Monday, June 04, 2018 12:13 PM
And God Laughed (2018Jun04)
The SCOTUS ruled in favor of the pious baker who cringed at making a same-sex couple their wedding cake. SCOTUS opined that all lower courts, and the civil rights group that brought the suit, were too derisive and dismissive of the man’s faith. By reaffirming simultaneously, paradoxically, the rights of gay people to be respected and treated equally, they avoided making any lasting legal statement—other than urging people to ‘get along’ without bothering the courts. Only people with iron-clad tenure would castigate the people for requesting SCOTUS do their jobs—nice work if you can get it.
We must ask if deciding a ruling, based on disrespect of a man’s faith, is somehow different from deciding a ruling based on respect for a faith?
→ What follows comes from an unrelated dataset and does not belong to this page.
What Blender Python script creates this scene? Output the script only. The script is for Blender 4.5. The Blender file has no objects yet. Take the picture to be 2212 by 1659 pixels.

Serious practitioners of American law insist on the separation of Church and State.
In the eyes of one who shares his beliefs, the baker’s faith is dignified and profound. In the eyes of one who does not share that faith, it is an unfounded, albeit popular, delusion—a hallucination that only the baker can see. To ask Americans to show more respect for a man’s faith than for the rule of law—even when they don’t share it—seems to gnaw at the roots of ‘separation of Church and State’.
I support good manners as much as the next guy. When my late Grandma Dunn used to use the epithet ‘darkies’, I eventually chose to stop correcting her—because it simply confused her—and there were no African-Americans in our dining room to be offended in the first place. My commitment to the family of man did not require me to badger Grandma about the way the past had shaped her thinking.
I not only avoid being rude to the faithful, whenever possible—I even feel it is cruel to purposely remove someone’s belief, if it makes them feel happy and safe. But that is just good manners.
I don’t even want see religion go away entirely—for some people it is a great comfort. Ah, but the sharks are always circling—religion, as rationale for anti-social or hateful action, ranges from ISIS—to a bi-curious middle-schooler being bullied in the hallway.
As with the Trump-era claims of ‘reverse racism’ (Ha!), SCOTUS’s claim that the religious zealot was subjected to undue derision—ignoring the fact that it’s the same faith that once brought you the auto-da-fé—appears to take issue with ‘separation of Church and State’, under the guise of ‘rudeness’. Rust never sleeps.